Task instructions: Quote the listing below in its entirety.

Information provided:
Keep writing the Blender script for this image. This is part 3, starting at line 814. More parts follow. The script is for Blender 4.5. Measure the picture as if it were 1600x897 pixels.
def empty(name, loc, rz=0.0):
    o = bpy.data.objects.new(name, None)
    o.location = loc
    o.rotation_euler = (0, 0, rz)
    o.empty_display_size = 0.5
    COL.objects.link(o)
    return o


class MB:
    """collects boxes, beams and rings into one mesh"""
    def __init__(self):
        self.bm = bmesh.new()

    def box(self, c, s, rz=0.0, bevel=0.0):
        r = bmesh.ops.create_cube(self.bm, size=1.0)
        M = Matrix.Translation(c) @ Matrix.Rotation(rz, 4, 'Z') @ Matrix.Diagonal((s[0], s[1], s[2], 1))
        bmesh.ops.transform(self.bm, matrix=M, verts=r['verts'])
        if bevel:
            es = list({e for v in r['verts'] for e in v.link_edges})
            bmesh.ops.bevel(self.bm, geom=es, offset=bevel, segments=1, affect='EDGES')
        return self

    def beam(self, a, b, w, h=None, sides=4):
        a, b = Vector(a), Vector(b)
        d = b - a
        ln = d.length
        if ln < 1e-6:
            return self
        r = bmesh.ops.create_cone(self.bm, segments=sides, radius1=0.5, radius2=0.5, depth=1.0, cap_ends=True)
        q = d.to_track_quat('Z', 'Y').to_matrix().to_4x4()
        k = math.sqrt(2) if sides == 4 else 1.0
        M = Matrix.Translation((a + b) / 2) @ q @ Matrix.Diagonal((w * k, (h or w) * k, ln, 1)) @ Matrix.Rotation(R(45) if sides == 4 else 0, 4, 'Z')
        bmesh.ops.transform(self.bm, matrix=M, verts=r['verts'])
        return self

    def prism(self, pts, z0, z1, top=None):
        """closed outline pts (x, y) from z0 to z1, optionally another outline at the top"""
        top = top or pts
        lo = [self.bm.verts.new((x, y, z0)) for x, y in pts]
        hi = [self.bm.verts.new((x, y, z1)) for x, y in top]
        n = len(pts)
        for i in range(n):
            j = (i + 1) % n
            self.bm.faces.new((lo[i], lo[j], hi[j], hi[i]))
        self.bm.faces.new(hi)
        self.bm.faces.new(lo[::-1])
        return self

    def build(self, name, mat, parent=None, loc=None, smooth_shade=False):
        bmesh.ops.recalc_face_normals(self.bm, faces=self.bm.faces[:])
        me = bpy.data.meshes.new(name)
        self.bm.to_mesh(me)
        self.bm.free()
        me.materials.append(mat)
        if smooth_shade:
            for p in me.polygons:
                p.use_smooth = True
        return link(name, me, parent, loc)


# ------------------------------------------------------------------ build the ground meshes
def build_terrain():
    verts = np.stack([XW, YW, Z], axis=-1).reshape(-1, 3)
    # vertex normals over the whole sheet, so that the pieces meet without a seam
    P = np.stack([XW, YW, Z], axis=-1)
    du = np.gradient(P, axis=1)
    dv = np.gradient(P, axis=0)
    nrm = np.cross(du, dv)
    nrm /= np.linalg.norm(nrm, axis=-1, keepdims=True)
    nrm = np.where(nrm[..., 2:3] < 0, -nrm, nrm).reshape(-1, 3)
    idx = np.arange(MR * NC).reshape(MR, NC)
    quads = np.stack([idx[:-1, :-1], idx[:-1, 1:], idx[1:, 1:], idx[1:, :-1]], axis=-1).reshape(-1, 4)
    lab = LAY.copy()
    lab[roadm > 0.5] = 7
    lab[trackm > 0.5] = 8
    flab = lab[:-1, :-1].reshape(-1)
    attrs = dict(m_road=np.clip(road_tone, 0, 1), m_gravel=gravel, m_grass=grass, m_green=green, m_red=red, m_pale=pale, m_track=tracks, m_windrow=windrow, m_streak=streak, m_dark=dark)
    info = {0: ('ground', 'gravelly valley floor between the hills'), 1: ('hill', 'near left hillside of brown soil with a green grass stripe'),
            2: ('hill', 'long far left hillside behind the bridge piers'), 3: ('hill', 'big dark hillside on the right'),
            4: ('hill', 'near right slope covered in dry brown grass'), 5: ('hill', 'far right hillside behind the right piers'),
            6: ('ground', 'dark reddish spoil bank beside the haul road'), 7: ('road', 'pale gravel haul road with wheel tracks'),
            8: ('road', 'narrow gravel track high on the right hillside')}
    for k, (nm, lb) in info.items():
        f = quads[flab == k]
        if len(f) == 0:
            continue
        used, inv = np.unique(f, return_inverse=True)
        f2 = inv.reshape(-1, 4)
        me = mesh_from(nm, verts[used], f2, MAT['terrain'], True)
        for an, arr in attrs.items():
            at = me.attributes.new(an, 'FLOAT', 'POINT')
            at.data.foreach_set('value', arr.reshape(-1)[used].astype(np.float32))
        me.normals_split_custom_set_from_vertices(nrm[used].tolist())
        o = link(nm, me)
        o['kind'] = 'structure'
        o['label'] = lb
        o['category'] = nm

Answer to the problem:
Keep writing the Blender script for this image. This is part 3, starting at line 814. More parts follow. The script is for Blender 4.5. Measure the picture as if it were 1600x897 pixels.
def empty(name, loc, rz=0.0):
    o = bpy.data.objects.new(name, None)
    o.location = loc
    o.rotation_euler = (0, 0, rz)
    o.empty_display_size = 0.5
    COL.objects.link(o)
    return o


class MB:
    """collects boxes, beams and rings into one mesh"""
    def __init__(self):
        self.bm = bmesh.new()

    def box(self, c, s, rz=0.0, bevel=0.0):
        r = bmesh.ops.create_cube(self.bm, size=1.0)
        M = Matrix.Translation(c) @ Matrix.Rotation(rz, 4, 'Z') @ Matrix.Diagonal((s[0], s[1], s[2], 1))
        bmesh.ops.transform(self.bm, matrix=M, verts=r['verts'])
        if bevel:
            es = list({e for v in r['verts'] for e in v.link_edges})
            bmesh.ops.bevel(self.bm, geom=es, offset=bevel, segments=1, affect='EDGES')
        return self

    def beam(self, a, b, w, h=None, sides=4):
        a, b = Vector(a), Vector(b)
        d = b - a
        ln = d.length
        if ln < 1e-6:
            return self
        r = bmesh.ops.create_cone(self.bm, segments=sides, radius1=0.5, radius2=0.5, depth=1.0, cap_ends=True)
        q = d.to_track_quat('Z', 'Y').to_matrix().to_4x4()
        k = math.sqrt(2) if sides == 4 else 1.0
        M = Matrix.Translation((a + b) / 2) @ q @ Matrix.Diagonal((w * k, (h or w) * k, ln, 1)) @ Matrix.Rotation(R(45) if sides == 4 else 0, 4, 'Z')
        bmesh.ops.transform(self.bm, matrix=M, verts=r['verts'])
        return self

    def prism(self, pts, z0, z1, top=None):
        """closed outline pts (x, y) from z0 to z1, optionally another outline at the top"""
        top = top or pts
        lo = [self.bm.verts.new((x, y, z0)) for x, y in pts]
        hi = [self.bm.verts.new((x, y, z1)) for x, y in top]
        n = len(pts)
        for i in range(n):
            j = (i + 1) % n
            self.bm.faces.new((lo[i], lo[j], hi[j], hi[i]))
        self.bm.faces.new(hi)
        self.bm.faces.new(lo[::-1])
        return self

    def build(self, name, mat, parent=None, loc=None, smooth_shade=False):
        bmesh.ops.recalc_face_normals(self.bm, faces=self.bm.faces[:])
        me = bpy.data.meshes.new(name)
        self.bm.to_mesh(me)
        self.bm.free()
        me.materials.append(mat)
        if smooth_shade:
            for p in me.polygons:
                p.use_smooth = True
        return link(name, me, parent, loc)


# ------------------------------------------------------------------ build the ground meshes
def build_terrain():
    verts = np.stack([XW, YW, Z], axis=-1).reshape(-1, 3)
    # vertex normals over the whole sheet, so that the pieces meet without a seam
    P = np.stack([XW, YW, Z], axis=-1)
    du = np.gradient(P, axis=1)
    dv = np.gradient(P, axis=0)
    nrm = np.cross(du, dv)
    nrm /= np.linalg.norm(nrm, axis=-1, keepdims=True)
    nrm = np.where(nrm[..., 2:3] < 0, -nrm, nrm).reshape(-1, 3)
    idx = np.arange(MR * NC).reshape(MR, NC)
    quads = np.stack([idx[:-1, :-1], idx[:-1, 1:], idx[1:, 1:], idx[1:, :-1]], axis=-1).reshape(-1, 4)
    lab = LAY.copy()
    lab[roadm > 0.5] = 7
    lab[trackm > 0.5] = 8
    flab = lab[:-1, :-1].reshape(-1)
    attrs = dict(m_road=np.clip(road_tone, 0, 1), m_gravel=gravel, m_grass=grass, m_green=green, m_red=red, m_pale=pale, m_track=tracks, m_windrow=windrow, m_streak=streak, m_dark=dark)
    info = {0: ('ground', 'gravelly valley floor between the hills'), 1: ('hill', 'near left hillside of brown soil with a green grass stripe'),
            2: ('hill', 'long far left hillside behind the bridge piers'), 3: ('hill', 'big dark hillside on the right'),
            4: ('hill', 'near right slope covered in dry brown grass'), 5: ('hill', 'far right hillside behind the right piers'),
            6: ('ground', 'dark reddish spoil bank beside the haul road'), 7: ('road', 'pale gravel haul road with wheel tracks'),
            8: ('road', 'narrow gravel track high on the right hillside')}
    for k, (nm, lb) in info.items():
        f = quads[flab == k]
        if len(f) == 0:
            continue
        used, inv = np.unique(f, return_inverse=True)
        f2 = inv.reshape(-1, 4)
        me = mesh_from(nm, verts[used], f2, MAT['terrain'], True)
        for an, arr in attrs.items():
            at = me.attributes.new(an, 'FLOAT', 'POINT')
            at.data.foreach_set('value', arr.reshape(-1)[used].astype(np.float32))
        me.normals_split_custom_set_from_vertices(nrm[used].tolist())
        o = link(nm, me)
        o['kind'] = 'structure'
        o['label'] = lb
        o['category'] = nm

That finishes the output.